К этой картине надо прибавить еще одну, последнюю, подробность. В воскресенье 9 сентября открывалась ярмарка в Сен-Клу. Весь Париж толпою явился туда; никогда не бывало более веселого и блестящего празднества. В то время как там танцевали и кутили, могильщики уносили в каменоломни Монруж уже забытых мертвецов, огромные груды которых скопились во дворе старого аббатства Сен-Жермен-де-Пре.
4. Кармелитский монастырь
Эта глава - лишь post scriptum, обязательный эпилог к повести об избиениях в аббатстве. На сей раз нам не придется восстанавливать здание, где все происходило: оно сохранилось целиком.
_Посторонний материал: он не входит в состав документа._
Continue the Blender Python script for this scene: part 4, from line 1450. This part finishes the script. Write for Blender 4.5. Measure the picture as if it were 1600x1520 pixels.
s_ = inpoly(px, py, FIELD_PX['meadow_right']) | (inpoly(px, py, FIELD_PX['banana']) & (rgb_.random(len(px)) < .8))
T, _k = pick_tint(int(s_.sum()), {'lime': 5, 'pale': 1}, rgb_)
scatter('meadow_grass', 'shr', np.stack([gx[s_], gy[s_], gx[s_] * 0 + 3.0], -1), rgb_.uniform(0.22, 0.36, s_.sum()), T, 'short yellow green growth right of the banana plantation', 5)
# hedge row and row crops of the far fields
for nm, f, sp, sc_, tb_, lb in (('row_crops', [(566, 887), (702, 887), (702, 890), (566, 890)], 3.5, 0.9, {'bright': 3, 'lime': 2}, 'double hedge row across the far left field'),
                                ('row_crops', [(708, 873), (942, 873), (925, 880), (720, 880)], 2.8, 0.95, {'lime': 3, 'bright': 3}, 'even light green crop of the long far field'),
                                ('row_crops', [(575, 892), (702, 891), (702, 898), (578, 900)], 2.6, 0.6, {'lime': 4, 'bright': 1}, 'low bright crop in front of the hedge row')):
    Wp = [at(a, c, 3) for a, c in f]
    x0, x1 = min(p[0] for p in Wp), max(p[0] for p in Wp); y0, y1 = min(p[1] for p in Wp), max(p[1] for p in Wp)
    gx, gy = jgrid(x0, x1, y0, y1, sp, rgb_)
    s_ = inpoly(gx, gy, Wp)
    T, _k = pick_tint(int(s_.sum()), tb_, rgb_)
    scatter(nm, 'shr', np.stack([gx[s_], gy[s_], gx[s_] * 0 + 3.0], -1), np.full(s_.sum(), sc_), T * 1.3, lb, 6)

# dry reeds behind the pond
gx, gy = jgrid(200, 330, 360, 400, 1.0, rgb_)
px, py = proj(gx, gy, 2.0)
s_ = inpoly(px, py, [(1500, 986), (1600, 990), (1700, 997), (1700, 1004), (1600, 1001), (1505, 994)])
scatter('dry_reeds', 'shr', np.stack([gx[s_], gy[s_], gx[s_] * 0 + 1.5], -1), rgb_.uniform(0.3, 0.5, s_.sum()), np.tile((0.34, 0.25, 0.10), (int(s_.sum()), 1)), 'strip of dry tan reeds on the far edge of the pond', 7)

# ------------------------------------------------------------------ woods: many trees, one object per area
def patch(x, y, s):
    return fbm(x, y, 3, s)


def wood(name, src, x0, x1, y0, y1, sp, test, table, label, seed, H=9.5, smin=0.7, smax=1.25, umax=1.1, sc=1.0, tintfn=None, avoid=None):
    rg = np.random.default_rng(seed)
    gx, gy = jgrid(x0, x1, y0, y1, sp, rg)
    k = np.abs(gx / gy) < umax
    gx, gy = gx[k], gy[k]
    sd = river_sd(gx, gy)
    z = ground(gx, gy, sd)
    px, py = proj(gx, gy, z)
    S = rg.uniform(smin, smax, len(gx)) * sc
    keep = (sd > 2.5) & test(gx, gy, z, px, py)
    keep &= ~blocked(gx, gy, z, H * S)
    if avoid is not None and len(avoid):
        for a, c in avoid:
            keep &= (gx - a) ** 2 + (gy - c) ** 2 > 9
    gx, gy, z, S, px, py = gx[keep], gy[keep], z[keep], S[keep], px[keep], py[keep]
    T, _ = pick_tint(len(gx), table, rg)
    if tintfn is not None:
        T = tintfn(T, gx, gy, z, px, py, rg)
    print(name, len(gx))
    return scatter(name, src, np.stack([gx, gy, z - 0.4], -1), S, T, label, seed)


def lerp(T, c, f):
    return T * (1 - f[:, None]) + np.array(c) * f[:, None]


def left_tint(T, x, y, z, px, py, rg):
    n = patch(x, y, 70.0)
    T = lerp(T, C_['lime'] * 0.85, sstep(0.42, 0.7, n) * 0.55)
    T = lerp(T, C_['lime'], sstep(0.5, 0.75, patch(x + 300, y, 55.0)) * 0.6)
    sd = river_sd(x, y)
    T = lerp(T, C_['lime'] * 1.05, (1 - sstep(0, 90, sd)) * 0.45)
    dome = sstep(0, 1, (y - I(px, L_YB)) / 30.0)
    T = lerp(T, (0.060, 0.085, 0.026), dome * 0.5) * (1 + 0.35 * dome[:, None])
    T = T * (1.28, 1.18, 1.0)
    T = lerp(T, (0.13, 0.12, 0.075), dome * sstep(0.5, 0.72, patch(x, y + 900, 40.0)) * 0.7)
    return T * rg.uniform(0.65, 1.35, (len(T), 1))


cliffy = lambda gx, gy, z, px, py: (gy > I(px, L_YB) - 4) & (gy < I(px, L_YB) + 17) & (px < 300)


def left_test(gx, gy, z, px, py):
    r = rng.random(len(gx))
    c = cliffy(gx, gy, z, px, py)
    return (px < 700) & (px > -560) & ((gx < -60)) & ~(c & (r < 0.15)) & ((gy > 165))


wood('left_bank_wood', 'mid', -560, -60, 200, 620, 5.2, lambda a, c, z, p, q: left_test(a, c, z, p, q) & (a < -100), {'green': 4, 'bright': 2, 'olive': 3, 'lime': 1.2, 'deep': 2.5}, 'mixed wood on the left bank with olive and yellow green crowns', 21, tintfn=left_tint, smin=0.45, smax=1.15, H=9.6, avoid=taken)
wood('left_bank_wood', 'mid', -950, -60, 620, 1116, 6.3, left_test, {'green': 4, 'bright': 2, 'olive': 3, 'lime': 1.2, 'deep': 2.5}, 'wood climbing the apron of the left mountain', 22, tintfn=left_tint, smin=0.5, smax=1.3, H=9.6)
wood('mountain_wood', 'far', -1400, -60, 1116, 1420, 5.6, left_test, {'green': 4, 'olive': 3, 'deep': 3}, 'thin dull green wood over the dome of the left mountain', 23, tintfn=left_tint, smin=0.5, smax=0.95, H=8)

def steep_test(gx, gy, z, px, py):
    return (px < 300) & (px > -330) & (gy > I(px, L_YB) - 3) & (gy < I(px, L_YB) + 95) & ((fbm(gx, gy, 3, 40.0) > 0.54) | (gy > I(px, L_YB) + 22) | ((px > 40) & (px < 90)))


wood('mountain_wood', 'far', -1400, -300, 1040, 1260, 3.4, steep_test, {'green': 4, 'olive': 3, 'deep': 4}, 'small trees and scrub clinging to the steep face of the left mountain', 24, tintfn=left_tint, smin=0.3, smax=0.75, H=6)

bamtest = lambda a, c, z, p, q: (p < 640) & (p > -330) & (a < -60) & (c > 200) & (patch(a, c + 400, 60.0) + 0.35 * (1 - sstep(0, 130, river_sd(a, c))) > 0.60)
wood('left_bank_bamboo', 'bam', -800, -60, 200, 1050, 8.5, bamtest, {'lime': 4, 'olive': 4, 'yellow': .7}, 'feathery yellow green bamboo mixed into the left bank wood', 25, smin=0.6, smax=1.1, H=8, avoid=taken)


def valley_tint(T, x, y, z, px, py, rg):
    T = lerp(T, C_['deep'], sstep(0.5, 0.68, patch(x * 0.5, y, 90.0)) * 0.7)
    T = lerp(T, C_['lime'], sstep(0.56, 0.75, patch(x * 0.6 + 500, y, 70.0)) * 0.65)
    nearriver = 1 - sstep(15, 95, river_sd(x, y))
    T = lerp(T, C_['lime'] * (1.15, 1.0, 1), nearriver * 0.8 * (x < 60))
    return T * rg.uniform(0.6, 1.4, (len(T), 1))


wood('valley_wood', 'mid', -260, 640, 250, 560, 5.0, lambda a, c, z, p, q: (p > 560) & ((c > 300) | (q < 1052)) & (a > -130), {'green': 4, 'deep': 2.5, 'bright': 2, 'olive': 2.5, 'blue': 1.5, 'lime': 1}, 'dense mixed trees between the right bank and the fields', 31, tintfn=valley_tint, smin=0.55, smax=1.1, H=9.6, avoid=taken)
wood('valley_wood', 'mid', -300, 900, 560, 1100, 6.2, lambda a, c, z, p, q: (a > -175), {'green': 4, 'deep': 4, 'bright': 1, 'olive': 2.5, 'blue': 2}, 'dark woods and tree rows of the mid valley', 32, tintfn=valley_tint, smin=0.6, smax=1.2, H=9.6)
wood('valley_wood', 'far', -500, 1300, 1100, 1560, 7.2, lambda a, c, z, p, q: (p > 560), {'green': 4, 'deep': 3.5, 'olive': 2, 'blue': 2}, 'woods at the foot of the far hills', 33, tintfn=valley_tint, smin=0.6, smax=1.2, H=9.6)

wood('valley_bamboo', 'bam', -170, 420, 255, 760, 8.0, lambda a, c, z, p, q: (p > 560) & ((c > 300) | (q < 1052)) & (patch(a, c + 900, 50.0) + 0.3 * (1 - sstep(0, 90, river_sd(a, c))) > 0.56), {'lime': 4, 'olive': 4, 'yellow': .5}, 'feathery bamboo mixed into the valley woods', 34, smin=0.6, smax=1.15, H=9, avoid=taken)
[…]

До сих пор здесь можно видеть коридоры со сводами, холодные галереи, вдоль которых тянется линия одинаковых низких дверей, ведущих в кельи, высокие залы монастыря с панелями из темного дуба, с деревянными, вделанными в стены сиденьями…
В монастыре кармелитов ни один камень не сдвинут с места; вот маленькая дверь, откуда вызывали жертв, вот длинный коридор, по которому их вели на смерть; по этим самым плитам шли они неверными шагами. Там видно крыльцо с двумя решетками, где начиналась резня; среди ветвей плакучей ивы, между двумя пожелтевшими венками - простая надпись hie ceciderunt (здесь они пали). В этом узком окне из-за заржавленной решетки внезапно показалось бледное лицо Майяра , крикнувшего своей банде: "Подождите! Не убивайте их сразу, их будут судить " А вот и темный коридор, где происходило это подобие суда.